トキムネのカードは20枚しかなくて、しかも持っている中の最強キャラが、"フル・フロンタル" という、渋めの顔ぶれだった。
「ちょうど2台空いている!」
ムッちゃんは、すぐにゲーム機のイスに座り、トキムネを隣のイスに手招きした。
「さいしょは、ムッちゃんがやるのを見てる。」
トキムネは、ムッちゃんのゲーム機の横に立って観戦することにした。
トキムネのお父さんは、トキとムッちゃんの2人を見ているから、他の場所へ行ってもいいよと、トキムネのお母さんとケーコおばさん、ハルちゃんに言ってトキムネの後ろに立って同じように観戦を始めた。
Van Gogh - Das Nachtcafé in Arles
フィンセント・ファン・ゴッホ 作成: Arles, 1888年9月(Wikipediaより)

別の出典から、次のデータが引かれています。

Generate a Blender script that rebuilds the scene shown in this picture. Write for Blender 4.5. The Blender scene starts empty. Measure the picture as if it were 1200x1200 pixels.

「ムッちゃんのカードは、キラキラしているものばかりだね。相当このゲームをやり込んでいるでしょ?」
とトキムネのお父さんがきくと、
「・・・ぼくの小遣いでやってるだけだよ。」
とムッちゃんはこたえた。
・・・そうは言っても、キラキラカードたくさん持ってるじゃないの。この前、トキとやった時は、赤鼻とか、ガルマ・ザビとか、キラキラしとらんやつしか出てこなかったぞ・・・。
ムッちゃんは100円玉を投入して、手慣れた調子でゲームを始めた。
ムッちゃんのゲームの展開に合わせたリアクションは、ゲームが進むにつれて大きくなっていった。
・・・トキが見ているから、ムッちゃんもゲームのリアクションが大きくなっていくのだろう。
1人でやっていれば、黙々とやっているだけだから、見られていることで楽しいと感じるのだろうね。
・・・これはまさに、この前テレビで見た、"Watch Me Play!" ではないか・・・。
子どもの遊んでいる所を5分でもいいから見ていてあげると、感情が安定して爆発が減るみたいな・・・。
しかし、ムッちゃんは、オレたちが真剣に見れば見るほどリアクションがデカくなって感情が爆発していくぞ・・・。な、なぜなんだ・・・?
「うわぁ! くっそーーやられたー!」
ムッちゃんは、イスの上でバタバタ暴れていた。
ムッちゃんのゲームが終わるとトキムネは、おもむろに隣りのゲーム機に座り、トキムネのお父さんから100円玉をもらってゲームを始めた。
すぐにムッちゃんは、トキムネのゲーム機の横に立ち、観戦側に回った。
最後までトキムネは、ゲームの展開に対するリアクションなしで、黙々とゲームを終えた。